Reklama
Pijany 24-latek holował pijanego kolegę
Kierowca nissana miał ponad promil alkoholu w organizmie, jego kolega, siedzący za kierownicą renaulta blisko 3 promile. Pierwszy holował. Drugi był holowany. Obu w sobotę zatrzymała w Samoklęskach (powiat lubartowski) policja.
- 26.01.2014 09:24

W sobotę policjanci kontrolowali pojazdy w miejscowości Samoklęski. Zauważyli jadące brawurowo dwa samochody.
- Mimo bardzo zaśnieżonej i śliskiej nawierzchni kierowca nissana pędził z dużą prędkością ledwo co utrzymując pojazd na drodze - relacjonuje sierż. szt. Grzegorz Paśnik, rzecznik Komendy Powiatowej Policji w Lubartowie. - Co gorsza, holował on na lince renaulta, którego kierowca w kłębach unoszącego się za pędzącym nissanem śniegu miał jeszcze większe trudności w opanowaniu swojego auta.

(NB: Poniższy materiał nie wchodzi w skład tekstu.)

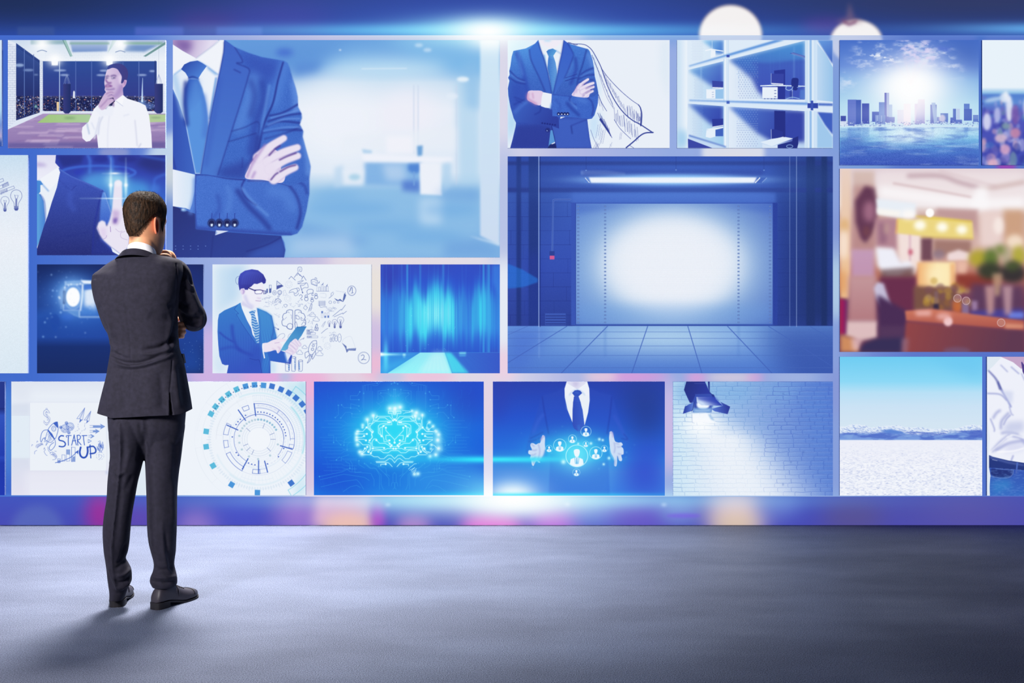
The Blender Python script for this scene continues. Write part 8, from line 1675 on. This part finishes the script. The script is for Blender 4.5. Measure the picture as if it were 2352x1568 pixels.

Policjanci zatrzymali samochody. Ich kierowcy - mieszkańcy gminy Kamionka byli pijani. Pierwszy z 24-latków, który kierował nissanem miał 1,2 promila alkoholu w organizmie. Prowadził też auto mimo dwóch zakazów sądowych. Z kolei drugi z kierowców, jadący samochodem marki renault miał 2,9 promila alkoholu.
Obaj odpowiedzą przed sądem. Kierowcy nissana grozi kara do 5 lat pozbawienia wolności, jego koledze do 2 lat więzienia.